Disruptions in life suck
My phone broke, it was stuck on the logo screen and when restarting it also did not get past the logo screen. I tried a factory reset and that didn't work and tried multiple ways of fixing it from the internet which did not work.
It was already late, but now I was like "how will I wake up on time for work tomorrow, because now I don't have an alarm". So then I grab an old phone, that only charges when the cable is in the exact right position (There was also another, but that one did not charge at all anymore) and I configure that with an alarm. But then I think: I need to configure 2FA for work account on this temporary replacement phone. So I try that , but I discover that can only be done via my work admin because the broken phone is still connected to the 2FA config so I make a note to go to them the next day. It now is like 2 am. I also research and order a new phone so I have a good working replacement as soon as possible which also takes some time.
Then I am stressed about if in the night suddenly in the night the cable will move a bit due to my movements and the phone won't charge. Also this phone's alarm is weaker than my newest broken phone. So these two things give a chance that the alarm will not wake me. I decide to just stay awake but fall asleep anyway. Luckily the alarm did go off. The next day I have to work really tired.
I hate that these problems happen I want to prepare for everything. I wish life could stay in the same routine and never would be disrupted by something. I hate it. I already prepare a lot for things, but the disruptions still happen unfortunately. It would be nice if there was like a guide of preparing for every possible disruption.
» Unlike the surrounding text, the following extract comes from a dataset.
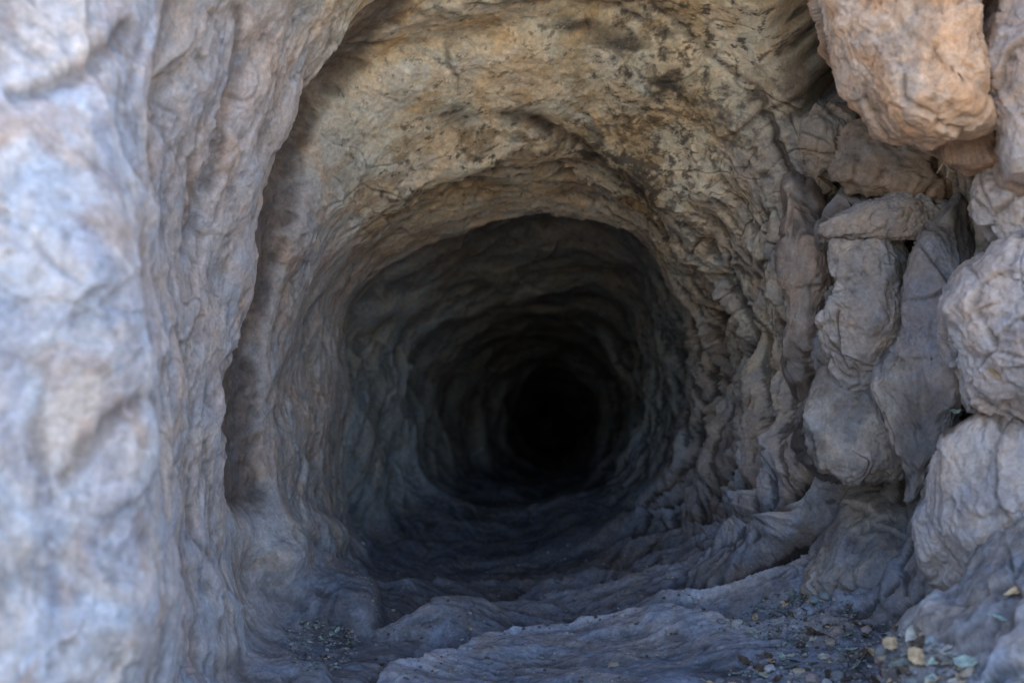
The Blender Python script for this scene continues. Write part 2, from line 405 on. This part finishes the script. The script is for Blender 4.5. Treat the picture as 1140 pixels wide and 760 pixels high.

However, ever human is different and will have other disruptions and there are a lot of disruption possibilities. So I will just have to update my life system until I have prepared everything by experiencing more disruptions.
You can't prepare for everything from the start. You can adjust in hindsight though and hope that you reach perfection one day. Maybe I will buy an alarm clock with a loud beep now to prevent this in the future, or a second good working phone.
Neurotypicals seem less affected by this. They are so flexible and worry less in my experience. I am often jealous they are born like that. They are like: whatever happens, I will deal with it. So they would probably just work their hours later on work (we can start whenever we want, but I always start at the same time) and say they overslept when missing meetings if their alarm will not go off and they overslept. I hate that because then my life is just out of order. In this case I would come home late and immediately would have to go to bed after work. Also people at work might respond negatively to me oversleeping and missing meetings.
Are most Aspies affected badly by disruptions? It would be nice to have like an AI assistant that analyses my life and then tells me possible things that could disrupt my life. Then I would prepare for more things beforehand that normally does not come up in my brain because my brain is already occupied with other things or I just didn't think about it.